# Exercise
Print the lines of the data, starting with the first, up to and including the line where "hanger(201, 250, 352, 2.3, 'black" appears.

— START Collected data —

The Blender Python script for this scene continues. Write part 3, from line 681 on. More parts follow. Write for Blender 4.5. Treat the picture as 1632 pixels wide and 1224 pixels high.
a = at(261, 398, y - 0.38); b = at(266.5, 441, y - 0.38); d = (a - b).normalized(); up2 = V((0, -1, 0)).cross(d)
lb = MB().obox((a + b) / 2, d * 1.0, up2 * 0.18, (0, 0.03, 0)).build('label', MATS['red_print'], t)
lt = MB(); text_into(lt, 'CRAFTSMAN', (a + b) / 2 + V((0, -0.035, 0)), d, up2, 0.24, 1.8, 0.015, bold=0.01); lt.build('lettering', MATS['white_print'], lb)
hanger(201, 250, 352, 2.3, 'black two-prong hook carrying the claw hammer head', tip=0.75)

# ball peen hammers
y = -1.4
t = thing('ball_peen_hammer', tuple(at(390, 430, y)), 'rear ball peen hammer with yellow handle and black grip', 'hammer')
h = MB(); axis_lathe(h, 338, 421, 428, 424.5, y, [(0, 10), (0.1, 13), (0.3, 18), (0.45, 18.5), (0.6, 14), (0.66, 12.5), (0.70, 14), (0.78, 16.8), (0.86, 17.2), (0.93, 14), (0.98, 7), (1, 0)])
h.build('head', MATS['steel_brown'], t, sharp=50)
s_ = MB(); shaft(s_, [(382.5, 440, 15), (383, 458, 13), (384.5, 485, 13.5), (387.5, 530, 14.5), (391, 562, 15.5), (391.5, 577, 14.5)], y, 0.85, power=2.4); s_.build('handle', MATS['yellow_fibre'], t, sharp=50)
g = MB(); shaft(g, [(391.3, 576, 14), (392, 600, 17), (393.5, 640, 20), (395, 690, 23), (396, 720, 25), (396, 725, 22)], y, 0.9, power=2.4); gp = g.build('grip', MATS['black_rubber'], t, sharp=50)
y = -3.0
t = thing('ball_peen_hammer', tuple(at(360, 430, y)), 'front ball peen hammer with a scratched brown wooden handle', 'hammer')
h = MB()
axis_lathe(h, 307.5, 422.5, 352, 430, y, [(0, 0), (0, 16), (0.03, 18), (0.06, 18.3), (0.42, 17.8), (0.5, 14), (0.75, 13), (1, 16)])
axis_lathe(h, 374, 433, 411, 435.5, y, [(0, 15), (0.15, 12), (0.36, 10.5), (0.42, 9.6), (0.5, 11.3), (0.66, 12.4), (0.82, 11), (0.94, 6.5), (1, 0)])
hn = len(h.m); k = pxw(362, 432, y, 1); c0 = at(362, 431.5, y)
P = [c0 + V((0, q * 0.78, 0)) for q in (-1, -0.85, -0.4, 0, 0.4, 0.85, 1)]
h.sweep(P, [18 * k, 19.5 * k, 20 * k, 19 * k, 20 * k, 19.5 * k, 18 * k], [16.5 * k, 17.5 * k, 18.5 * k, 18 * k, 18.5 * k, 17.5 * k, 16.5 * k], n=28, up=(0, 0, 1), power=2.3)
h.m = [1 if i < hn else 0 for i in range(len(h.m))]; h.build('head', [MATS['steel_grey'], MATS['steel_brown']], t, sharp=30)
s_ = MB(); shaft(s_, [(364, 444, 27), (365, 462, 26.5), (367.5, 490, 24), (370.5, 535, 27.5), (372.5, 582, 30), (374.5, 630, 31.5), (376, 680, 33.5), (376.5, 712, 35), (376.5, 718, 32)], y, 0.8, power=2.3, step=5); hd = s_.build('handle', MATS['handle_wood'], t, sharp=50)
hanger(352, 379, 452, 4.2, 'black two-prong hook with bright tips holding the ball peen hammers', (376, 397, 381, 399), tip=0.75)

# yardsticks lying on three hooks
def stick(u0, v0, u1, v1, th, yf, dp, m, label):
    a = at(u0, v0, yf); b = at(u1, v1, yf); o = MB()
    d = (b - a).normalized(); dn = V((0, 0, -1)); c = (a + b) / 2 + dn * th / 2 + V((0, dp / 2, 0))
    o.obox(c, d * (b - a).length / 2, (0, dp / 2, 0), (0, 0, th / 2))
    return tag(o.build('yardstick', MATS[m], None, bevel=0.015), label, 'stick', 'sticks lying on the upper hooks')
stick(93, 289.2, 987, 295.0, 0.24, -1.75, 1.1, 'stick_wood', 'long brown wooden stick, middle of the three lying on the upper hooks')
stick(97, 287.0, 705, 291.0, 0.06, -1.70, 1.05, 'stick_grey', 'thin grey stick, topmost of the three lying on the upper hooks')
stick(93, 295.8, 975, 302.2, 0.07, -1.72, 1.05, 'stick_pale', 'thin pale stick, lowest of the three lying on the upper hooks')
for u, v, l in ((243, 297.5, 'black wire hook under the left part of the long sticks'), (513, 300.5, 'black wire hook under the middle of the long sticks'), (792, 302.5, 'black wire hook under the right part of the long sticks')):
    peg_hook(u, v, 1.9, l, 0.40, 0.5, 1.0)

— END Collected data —

# Expected answer
The Blender Python script for this scene continues. Write part 3, from line 681 on. More parts follow. Write for Blender 4.5. Treat the picture as 1632 pixels wide and 1224 pixels high.
a = at(261, 398, y - 0.38); b = at(266.5, 441, y - 0.38); d = (a - b).normalized(); up2 = V((0, -1, 0)).cross(d)
lb = MB().obox((a + b) / 2, d * 1.0, up2 * 0.18, (0, 0.03, 0)).build('label', MATS['red_print'], t)
lt = MB(); text_into(lt, 'CRAFTSMAN', (a + b) / 2 + V((0, -0.035, 0)), d, up2, 0.24, 1.8, 0.015, bold=0.01); lt.build('lettering', MATS['white_print'], lb)
hanger(201, 250, 352, 2.3, 'black two-prong hook carrying the claw hammer head', tip=0.75)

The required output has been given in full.